Think of yourself as an editor or facilitator—not just a collector.
Protect contributor safety
Crowdsourcing requires trust. That means:
Clear attribution norms (what’s public, what’s private)
Consent and credit for shared content
Respectful moderation of all input
People are more likely to share when they know their ideas are safe and valued.
When crowdsourcing works best
Crowdsourcing thrives when:
The question is open-ended, not binary
You need multiple perspectives or diverse inputs
The community has experience with the problem
You’re building something with the community—not for them
It’s less effective when:
You need specialised or regulated input
Decisions must be made quickly or confidentially
The topic is polarising and lacks trust infrastructure
Know when to crowdsource—and when to consult, research, or decide.
Tools and formats for community crowdsourcing
Embedded surveys (Typeform, Google Forms)
Collaborative documents (Notion, Coda)
Open-ended discussion threads
Live idea jams or co-creation calls
Voting or ranking tools (Polis, Slido, Loomio)
AMA-style feedback sessions
Choose formats that match your community’s behaviour, not just what’s available.
Final thoughts
Crowdsourcing isn’t about collecting opinions. It’s about creating systems of shared intelligence—where every member becomes a builder, every idea becomes a signal, and every interaction becomes an opportunity for deeper alignment.
Done well, it’s a force multiplier. It transforms your community from a group of participants into a network of co-creators—driving not just activity, but relevance, trust, and sustainable growth.
FAQs: Crowdsourcing in community building
How is crowdsourcing different from community feedback?
While both involve gathering input from members, crowdsourcing is typically more open-ended and collaborative, often focused on generating new ideas or solving shared problems. Feedback tends to be reactive and evaluative, often collected after an experience or decision. Crowdsourcing is proactive, co-creative and future-focused, helping shape what’s built next.
Can crowdsourcing work in small communities?

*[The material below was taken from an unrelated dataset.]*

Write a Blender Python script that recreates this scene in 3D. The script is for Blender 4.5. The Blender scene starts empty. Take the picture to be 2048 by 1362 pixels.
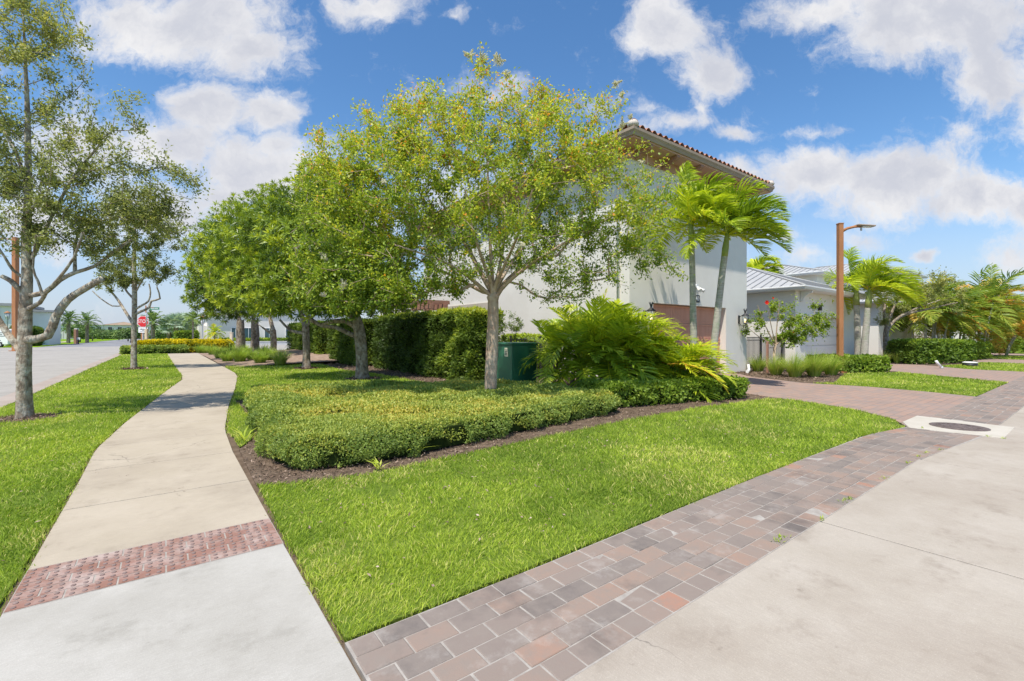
import bpy, bmesh, math, random
import numpy as np
from mathutils import Vector, Matrix
R = math.radians
S = bpy.context.scene
COL = S.collection
# ------------------------------------------------------------------ camera, sun, sky, exposure
# world axes: +x runs along the alley on the right, +y along the street on the left
F, CX, HY, EYE, YAW = 916.0, 1024.0, 671.0, 1.5, R(37.15)
cy_, sy_ = math.cos(YAW), math.sin(YAW)
RIGHT = np.array([cy_, -sy_, 0.0]); FWD = np.array([sy_, cy_, 0.0]); UP = np.array([0, 0, 1.0])
cd = bpy.data.cameras.new('camera'); cam = bpy.data.objects.new('camera', cd); COL.objects.link(cam)
cam.location = (0, 0, EYE); cam.rotation_euler = (R(90), 0, -YAW)
cd.sensor_width = 36; cd.lens = 36 * F / 2048; cd.shift_y = -10 / 2048; cd.clip_end = 6000; cd.clip_start = 0.05
S.camera = cam
S.view_settings.view_transform = 'Standard'; S.view_settings.look = 'None'
S.view_settings.exposure = 0.66; S.view_settings.gamma = 1
SUN_EL = R(64); sh = -FWD * 0.90 - RIGHT * 0.44; sh /= np.linalg.norm(sh)
sdir = sh * math.cos(SUN_EL) + UP * math.sin(SUN_EL)
sl = bpy.data.lights.new('sun', 'SUN'); sl.energy = 3.55; sl.angle = R(0.6); sl.color = (1.0, 0.94, 0.84)
so = bpy.data.objects.new('sun', sl); COL.objects.link(so); so.location = (0, 0, 60)
so.rotation_euler = Vector(sdir).to_track_quat('Z', 'Y').to_euler()
W = bpy.data.worlds.new('World'); S.world = W; W.use_nodes = True
SKYSTR = 0.118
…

Yes. In fact, small communities often have higher trust and tighter relationships, which can lead to deeper engagement and more thoughtful contributions. Even a handful of members can generate meaningful ideas or solve problems when given the right space and framing.
What’s the best way to avoid low-quality or irrelevant suggestions in a crowdsourcing effort?
To ensure quality input:
Be clear and specific in your prompts
Set parameters or goals for the activity
Offer examples to guide contributions
Curate responses and spotlight high-value ideas
You can also include light moderation or voting mechanisms to surface what matters most.
Is crowdsourcing only suitable for creative or innovation-driven communities?
Not at all. Crowdsourcing is useful in any community where shared insight, lived experience or collective decision-making adds value. That includes customer support forums, professional networks, internal employee communities, local neighbourhood groups, and more. It’s not about creativity alone—it’s about distributed knowledge.
How do you encourage members who are hesitant to participate in crowdsourcing?
Start with:
Low-barrier prompts (e.g. “one idea,” “a quick thought”)
Anonymity options for shy contributors
Recognising and rewarding participation
Making it clear how their input will be used
You can also pair quiet contributors with more active ones, or spotlight past successful ideas that came from the crowd to demonstrate the impact.